Bradley Cooper’s ‘Maestro’ got an extended salute and ovation at its premiere.
Bradley Cooper is back to the Lido with Maestro five years after his triumphant A Star is Born had its world premiere at the Venice Film Festival.
However, because of the SAG-AFTRA strike, the director and star are only there in spirit.
That didn't stop the audience from applauding for nearly 10 minutes during the Sala Grande screening of the movie on the great conductor and composer Leonard Bernstein (Cooper) and his 25-year marriage to Felicia Montealegre Cohn Bernstein (Carey Mulligan).

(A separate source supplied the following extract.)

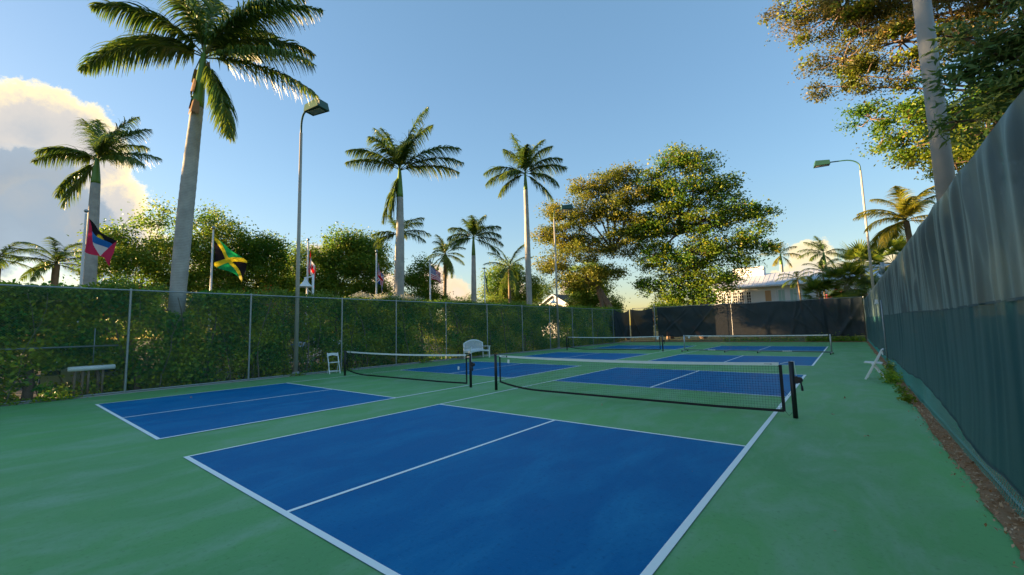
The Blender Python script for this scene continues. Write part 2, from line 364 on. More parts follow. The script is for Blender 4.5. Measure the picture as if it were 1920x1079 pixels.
# ================================================================= FENCES
def wires(y0, y1, z0, z1, pitch, r, fx, axis='y', off=0.0):
    """both diagonals of chain link, each wire a thin three-sided rod; returns V,F"""
    V = []; F = []; H = z1-z0
    for sgn, dx in ((1, -r), (-1, r)):
        s = y0-H
        while s < y1:
            a, c = s, s+H; za, zb = (z0, z1) if sgn > 0 else (z1, z0)
            ta = max(0, (y0-a)/(c-a)); tb = min(1, (y1-a)/(c-a))
            if tb > ta:
                ya, yb = a+(c-a)*ta, a+(c-a)*tb; z_a, z_b = za+(zb-za)*ta, za+(zb-za)*tb
                k = len(V)
                for (y, z) in ((ya, z_a), (yb, z_b)):
                    for q in range(3):
                        an = q*2.094
                        p, h = math.cos(an)*r, math.sin(an)*r
                        V.append((dx+p, y-h*.7, z+sgn*h*.7) )
                for q in range(3):
                    q2 = (q+1) % 3; F.append((k+q, k+q2, k+3+q2, k+3+q))
            s += pitch
    V = np.array(V); F = np.array(F)
    V[:, 0] += fx
    if axis == 'x': V = V[:, [1, 0, 2]]
    return V, F
lf = thing('chain_link_fence', 'long grey chain link fence with thin round posts in front of the tall green hedge', 'fence', (FX, 15, 0))
def P(o, ob):      # keep world placement under a thing whose origin is at loc
    ob.location = tuple(-Vector(o.location)) if ob.location.length == 0 else tuple(Vector(ob.location)-Vector(o.location)); return ob
pm = MB().tube([(0, 0, 0), (0, 0, 3.08)], .03, 10).tube([(0, 0, 3.08), (0, 0, 3.13), (0, 0, 3.14)], [.036, .03, .008], 10).mesh('post', False)
for y in (-5.6, -2.35, .91, 4.21, 7.75, 10.52, 13.72, 17.03, 20.5, 23.8, 27.0, 30.3, 34.3, 37.95):
    o = link('post', pm, M['galv'], lf, (0, y-15, 0))
P(lf, MB().tube([(FX, -8, 3.09), (FX, 37.95, 3.09)], .022, 8).build('top_rail', M['galv'], lf, True))
P(lf, MB().tube([(FX, -8, .055), (FX, 37.95, .055)], .024, 8).build('bottom_rail', M['galv'], lf, True))
V, F = wires(-7.9, 37.9, .05, 3.07, .062, .0014, FX-.035)
o = P(lf, link('wire_mesh', np_mesh('wire_mesh', V, F), M['wire'], lf)); o['kind'] = 'stuff'
P(lf, MB().tube([(FX-.28, -8, 1.415), (FX-.28, .75, 1.435)], .022, 8).tube([(FX-.28, -8, 0), (FX-.28, -8, 1.44)], .02).build('mid_rail', M['galv'], lf, True))
P(lf, MB().tube([(FX-.28, .22, .95), (FX-.28, .22, 1.95)], .014, 6).build('brace_bar', M['galv'], lf, True))
kb = MB().box((FX-.02, 15, -.005), (.09, 46, .07)).build('kerb', M['concrete']); kb['kind'] = 'structure'

rf = thing('green_chain_link_fence', 'green vinyl chain link fence behind the windscreen, showing below its lower hem', 'fence', (RX+.1, 15, 0))
for y in np.arange(-5.5, 38.1, 3.1):
    MB().tube([(0, 0, -.02), (0, 0, 3.02)], .035, 10).build('post', M['concrete'], rf, loc=(.05, float(y)-15, 0))
P(rf, MB().tube([(RX+.1, -8, 3.0), (RX+.1, 38, 3.0)], .022, 8).build('top_rail', M['galv'], rf, True))
V, F = wires(-7.9, 38, .0, 3.0, .07, .0026, RX-.015)
o = P(rf, link('wire_mesh', np_mesh('wire_mesh', V, F), M['greenwire'], rf)); o['kind'] = 'stuff'
P(rf, MB().tube([(RX-.0, -8, .10), (RX-.0, 38, .10)], .012, 6).build('bottom_pipe', M['galv'], rf, True))

bf = thing('back_fence', 'tall grey metal fence carrying the dark screen across the far end of the courts', 'fence', (0, BY, 0))
for x in (-9.4, -4.6, -.9, 2.1, 5.1, 8.15):
    MB().tube([(0, 0, 0), (0, 0, 3.28)], .032, 10).build('post', M['galv'], bf, loc=(x, .06, 0))
MB().tube([(-9.4, .06, 3.24), (8.15, .06, 3.24)], .026, 8).build('top_rail', M['galv'], bf, True)
MB().tube([(0, 0, 0), (0, 0, 3.55)], .05, 10).build('post', M['galv'], bf, loc=(-7.12, -.28, 0))
V, F = wires(-9.4, 8.15, .03, 3.22, .07, .0025, .04, 'x')
o = link('wire_mesh', np_mesh('wire_mesh', V, F), M['wire'], bf); o['kind'] = 'stuff'

# windscreen cloth: real folds
def vnoise(seed):
    r_ = np.random.default_rng(seed); ph = r_.uniform(0, 6.28, 24); fr = r_.uniform(.6, 6.5, 24); am = 1/np.sqrt(fr); sl_ = r_.normal(0, .35, 24)
    def f(y, z):
        s = 0
        for p, q, a, k in zip(ph, fr, am, sl_): s = s+a*np.sin(p+q*(y+k*z))
        return s/8
    return f
def ridge(seed, n, y0, y1, slope, wid):
    r_ = np.random.default_rng(seed); c = r_.uniform(y0, y1, n); k = r_.normal(slope[0], slope[1], n); w = r_.uniform(*wid, n); a = r_.uniform(-.3, 1, n); zc_ = r_.uniform(.5, 3, n); zs = r_.uniform(.5, 1.6, n)
    def f(y, z):
        s = 0
        for i in range(n): s = s+a[i]*np.exp(-((y-c[i]-k[i]*(z-1.5))/w[i])**2)*np.exp(-((z-zc_[i])/zs[i])**2)
        return s
    return f
def cloth(name, m_, parent, ys, zlo, zhi, nz, disp, to):
    """zlo,zhi functions of y; disp(y,z,t); to(y,z,d) -> world"""
    Yg, T = np.meshgrid(ys, np.linspace(0, 1, nz), indexing='ij')
    Z = zlo(Yg)*(1-T)+zhi(Yg)*T; D = disp(Yg, Z, T); V = to(Yg, Z, D).reshape(-1, 3)
    nu = len(ys); I = np.arange(nu*nz).reshape(nu, nz)
    F = np.stack([I[:-1, :-1], I[1:, :-1], I[1:, 1:], I[:-1, 1:]], -1).reshape(-1, 4)
    me = np_mesh(name, V, F); me.shade_smooth()
    o = link(name, me, m_, parent)
    if parent is not None: o.location = tuple(-Vector(parent.location))
    return o
n1, n2, n3 = vnoise(1), vnoise(2), vnoise(5)
rg = ridge(11, 70, -6, 38, (0, .25), (.03, .10)); rg2 = ridge(12, 30, -6, 38, (0, .5), (.05, .2))
cusp = lambda y: np.abs(((y+5.5) % 1.55)/1.55*2-1)**2
def hem(y): return np.interp(y, [-6, 3.3, 5.7, 7.2, 9, 11.6, 20, 38], [.30, .31, .40, .50, .52, .50, .30, .30])+.02*np.sin(y*2.3)+.012*np.sin(y*6)
seam = lambda y: 1.74+.012*np.sin(y*.8)
top = lambda y: 3.02-.05+.022*cusp(y)+.006*np.sin(y*5)
fr_ = np.random.default_rng(44); FK = [(fr_.uniform(9, 34), fr_.uniform(0, 6.28), fr_.normal(0, .10)) for _ in range(7)]
def folds(y, z):
    s = 0; yy = y+.05*np.sin(y*1.9)+.03*np.sin(z*2.2+y)
    for f, p, k in FK: s = s+np.sin(f*(yy+k*(z-2))+p)*(11/f)**1.15*(.5+np.sin(yy*(.7+f*.03)+p)**2)
    s = s/3.2; return np.sign(s)*np.abs(s)**.7
env = lambda y: .45+.55*np.abs(np.sin(y*.83+.6*np.sin(y*.31)))
def dU(y, z, t):    # gathered under the top hem: folds strongest there
    hold = 1-np.exp(-(1-t)/.09)
    return hold*(.060*folds(y, z)*env(y)*(.22+.78*t)+.020*n1(y*1.3, z)*(.4+t)+.045*rg(y, z))+.015*n2(y*.25, z*.5)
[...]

Members of Bernstein's family continued the beat after the movie premiere.
The focus of Cooper's second film, Maestro, which was directed after A Star Is Born, is Bernstein's marriage to Felicia, who is portrayed by Carey Mulligan.
Maestro, which will stream on Netflix after its premieres at the Venice and New York Film Festivals, has encountered some criticism about prosthetics, which makeup artist Kazu Hiro addressed during the film's Venice press conference today.
Pete Hammond, a Deadline critic called Maestro “a complex story of a man who can’t quite define the intersection of his art and personal life but seems to thrive on the ambiguity, a bigger than life and towering personality not at all sugar-coated in this compelling take.”